To clarify the left foot only thing...

Obviously its fine to put both feet on the ground at a stop. Its nice to be able to stretch your legs, share the load with your right leg etc. I do it all the time, and so does every rider I know.

There are several reasons for the left leg only thing:

1) By using the rear brake to slow the bike from 1/2 mph down to a full stop, you don't get that disconcerting "dive" as the front shocks compress.

2) If the stop is on an incline, you can use the rear brake to hold the bike from rolling backwards as you roll on the throttle and ease off the clutch. Similar in concept to using the parking brake on a manual transmission car to stop the car from rolling backwards when starting on a hill.

3) Assuming that your left hand is keeping the clutch in, you can use you right hand to adjust your glasses, zip your jacket, light your smoke, caress your passenger's thigh, etc., while still keeping the brake light lit and the bike held in position with your right foot on the brake pedal.

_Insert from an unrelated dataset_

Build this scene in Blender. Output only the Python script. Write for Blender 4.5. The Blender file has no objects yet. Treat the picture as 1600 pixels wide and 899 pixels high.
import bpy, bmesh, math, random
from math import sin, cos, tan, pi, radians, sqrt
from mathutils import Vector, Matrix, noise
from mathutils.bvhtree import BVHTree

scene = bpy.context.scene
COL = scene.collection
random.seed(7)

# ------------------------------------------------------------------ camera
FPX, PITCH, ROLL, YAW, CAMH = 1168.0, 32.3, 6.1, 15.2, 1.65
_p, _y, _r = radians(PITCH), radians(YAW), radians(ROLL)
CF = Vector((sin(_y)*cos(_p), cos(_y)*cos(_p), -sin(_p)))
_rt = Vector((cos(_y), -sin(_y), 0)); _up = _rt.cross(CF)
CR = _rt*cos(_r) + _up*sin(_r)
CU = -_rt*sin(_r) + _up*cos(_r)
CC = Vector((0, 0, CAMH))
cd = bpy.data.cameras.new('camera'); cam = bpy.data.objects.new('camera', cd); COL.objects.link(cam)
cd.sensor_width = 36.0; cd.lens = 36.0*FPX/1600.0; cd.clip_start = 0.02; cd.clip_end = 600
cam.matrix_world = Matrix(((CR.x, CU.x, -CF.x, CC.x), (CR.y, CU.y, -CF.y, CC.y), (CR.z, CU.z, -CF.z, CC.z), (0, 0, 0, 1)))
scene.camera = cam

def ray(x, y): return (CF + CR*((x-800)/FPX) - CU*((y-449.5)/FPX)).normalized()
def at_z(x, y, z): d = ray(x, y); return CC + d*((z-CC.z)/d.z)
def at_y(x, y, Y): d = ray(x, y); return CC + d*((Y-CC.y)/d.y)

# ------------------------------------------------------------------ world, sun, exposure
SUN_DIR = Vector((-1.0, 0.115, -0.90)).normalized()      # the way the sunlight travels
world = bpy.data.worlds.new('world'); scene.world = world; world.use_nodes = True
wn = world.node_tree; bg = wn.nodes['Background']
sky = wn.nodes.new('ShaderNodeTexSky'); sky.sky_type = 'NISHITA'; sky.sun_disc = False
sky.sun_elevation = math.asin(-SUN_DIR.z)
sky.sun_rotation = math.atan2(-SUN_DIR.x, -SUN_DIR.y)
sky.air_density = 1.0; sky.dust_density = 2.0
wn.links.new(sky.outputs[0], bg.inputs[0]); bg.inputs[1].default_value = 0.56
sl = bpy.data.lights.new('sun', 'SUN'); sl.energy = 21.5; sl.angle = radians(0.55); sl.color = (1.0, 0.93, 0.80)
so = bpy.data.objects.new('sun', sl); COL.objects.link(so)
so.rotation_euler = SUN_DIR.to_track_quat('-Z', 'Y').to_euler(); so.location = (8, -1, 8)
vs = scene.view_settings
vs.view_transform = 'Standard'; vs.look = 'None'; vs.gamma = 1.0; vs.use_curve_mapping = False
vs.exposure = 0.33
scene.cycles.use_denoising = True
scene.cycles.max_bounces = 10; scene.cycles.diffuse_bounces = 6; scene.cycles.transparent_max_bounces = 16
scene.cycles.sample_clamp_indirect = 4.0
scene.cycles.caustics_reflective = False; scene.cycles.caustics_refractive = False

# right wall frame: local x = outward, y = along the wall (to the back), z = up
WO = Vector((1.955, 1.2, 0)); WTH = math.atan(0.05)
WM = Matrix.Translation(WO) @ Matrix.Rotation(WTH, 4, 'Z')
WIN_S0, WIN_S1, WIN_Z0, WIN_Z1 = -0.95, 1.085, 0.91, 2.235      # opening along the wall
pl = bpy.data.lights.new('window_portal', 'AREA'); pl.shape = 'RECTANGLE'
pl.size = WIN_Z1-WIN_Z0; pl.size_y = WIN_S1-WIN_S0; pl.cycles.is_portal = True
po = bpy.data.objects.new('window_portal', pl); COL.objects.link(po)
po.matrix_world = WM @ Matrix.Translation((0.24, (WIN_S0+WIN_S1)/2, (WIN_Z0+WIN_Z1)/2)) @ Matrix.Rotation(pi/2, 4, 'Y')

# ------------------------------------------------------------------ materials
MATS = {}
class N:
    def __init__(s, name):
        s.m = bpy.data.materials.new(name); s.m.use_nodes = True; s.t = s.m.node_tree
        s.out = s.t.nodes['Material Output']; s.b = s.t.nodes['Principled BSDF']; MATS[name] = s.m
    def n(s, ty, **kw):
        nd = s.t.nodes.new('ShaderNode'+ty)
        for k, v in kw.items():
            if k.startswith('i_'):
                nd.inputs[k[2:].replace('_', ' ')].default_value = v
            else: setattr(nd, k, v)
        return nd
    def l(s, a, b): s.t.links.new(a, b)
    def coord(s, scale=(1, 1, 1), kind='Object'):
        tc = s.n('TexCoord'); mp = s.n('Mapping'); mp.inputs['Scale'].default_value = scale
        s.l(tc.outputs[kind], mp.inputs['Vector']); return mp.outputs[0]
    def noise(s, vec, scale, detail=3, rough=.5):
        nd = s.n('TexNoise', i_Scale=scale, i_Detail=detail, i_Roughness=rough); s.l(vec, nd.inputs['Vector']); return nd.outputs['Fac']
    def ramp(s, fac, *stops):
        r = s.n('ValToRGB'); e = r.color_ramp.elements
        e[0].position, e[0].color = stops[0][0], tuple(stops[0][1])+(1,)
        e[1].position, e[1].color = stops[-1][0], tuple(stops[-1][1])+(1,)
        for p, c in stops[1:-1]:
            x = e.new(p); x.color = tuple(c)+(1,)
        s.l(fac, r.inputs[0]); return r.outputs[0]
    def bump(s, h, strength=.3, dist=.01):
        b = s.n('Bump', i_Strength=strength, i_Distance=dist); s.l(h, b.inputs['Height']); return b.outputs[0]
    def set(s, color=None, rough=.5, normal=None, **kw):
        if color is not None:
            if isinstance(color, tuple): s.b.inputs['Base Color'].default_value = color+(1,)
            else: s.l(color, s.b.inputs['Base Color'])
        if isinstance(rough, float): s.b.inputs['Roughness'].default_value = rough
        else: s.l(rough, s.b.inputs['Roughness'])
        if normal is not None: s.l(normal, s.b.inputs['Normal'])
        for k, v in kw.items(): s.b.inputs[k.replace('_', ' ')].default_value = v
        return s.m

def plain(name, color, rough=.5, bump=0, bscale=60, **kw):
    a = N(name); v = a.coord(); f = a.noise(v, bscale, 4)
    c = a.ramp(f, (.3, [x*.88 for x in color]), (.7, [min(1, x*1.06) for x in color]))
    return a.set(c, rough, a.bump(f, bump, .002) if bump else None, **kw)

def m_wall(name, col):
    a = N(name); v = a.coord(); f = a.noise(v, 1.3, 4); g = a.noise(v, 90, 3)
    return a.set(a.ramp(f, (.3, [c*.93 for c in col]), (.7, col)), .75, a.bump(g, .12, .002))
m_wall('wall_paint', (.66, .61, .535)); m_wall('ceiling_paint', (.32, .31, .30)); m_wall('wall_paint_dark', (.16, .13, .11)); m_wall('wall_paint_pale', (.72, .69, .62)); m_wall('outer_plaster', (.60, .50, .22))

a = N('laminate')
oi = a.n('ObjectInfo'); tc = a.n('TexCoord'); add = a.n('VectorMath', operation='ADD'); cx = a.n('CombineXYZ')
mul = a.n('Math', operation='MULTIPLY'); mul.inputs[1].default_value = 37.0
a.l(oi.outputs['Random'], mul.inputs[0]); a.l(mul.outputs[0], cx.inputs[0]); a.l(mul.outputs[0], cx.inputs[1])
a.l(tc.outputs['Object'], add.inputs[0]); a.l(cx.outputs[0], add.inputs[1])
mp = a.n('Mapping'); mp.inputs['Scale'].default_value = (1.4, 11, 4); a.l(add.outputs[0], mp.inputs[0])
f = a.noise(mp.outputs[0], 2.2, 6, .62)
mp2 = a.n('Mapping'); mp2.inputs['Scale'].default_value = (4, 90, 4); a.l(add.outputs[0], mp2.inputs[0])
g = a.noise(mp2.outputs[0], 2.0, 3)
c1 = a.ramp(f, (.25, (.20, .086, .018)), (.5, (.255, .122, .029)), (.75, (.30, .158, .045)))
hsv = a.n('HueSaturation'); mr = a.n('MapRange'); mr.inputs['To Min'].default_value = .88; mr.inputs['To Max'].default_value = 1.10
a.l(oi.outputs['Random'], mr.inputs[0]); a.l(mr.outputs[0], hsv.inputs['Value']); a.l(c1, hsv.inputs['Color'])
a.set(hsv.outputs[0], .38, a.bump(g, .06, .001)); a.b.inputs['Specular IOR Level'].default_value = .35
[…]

4) When you want to get rolling again it is simply much easier if you've only got to retract one leg. With two feet down you either bring them both up at the exact moment that movement starts, or you end up with one foot dragging on the ground at the precise time the bike is gathering speed.

5) Ditto with stopping: with both feet extended one foot is going to touch the ground before the other. If the bike isn't completely stopped when this happens, its going to push the bike towards the other side and you'll end up with a dab..dab.. dab stop.

6) Riders with shorter inseams may not be able to put both feet flat on the ground, especially on sleds with a higher saddle. Since you've pretty much got to have one foot comfortable, then it might as well be the left one.

Seriously, in the big universe of motorcycling etiquette the "left foot only" thing is not a big deal. It certainly is possible to ride safely and legally while continually putting both feet out for stops and go's. When I first started riding I sure as heck put both feet out.. and for the first week or so of riding I hated coming to a complete stop as a result. It wasn't until I figured out (by watching other riders) that one foot only was better; that stop lights and traffic jams ceased to bother me.

Additionally, the sort of crashes that new riders experience are typically not the same as those of their more experienced bretheren. New riders tend to fall over when coming to a stop, or when making a sharp right hand turn from a full stop. Achieving the skill "milestone" of being able to accurately predict and control which way the bike is going to lean in very slow rolling conditions is (IMHO) critically important to becoming a safe and confident rider. We've all had the experience of starting to make a right turn from a stop, when suddenly a vehicle approaches from the left at high speed. Its much easier to do the right thing (i.e. stop immediately) if we are confident that we can wiggle the bars, lean the bike, and put the correct foot down.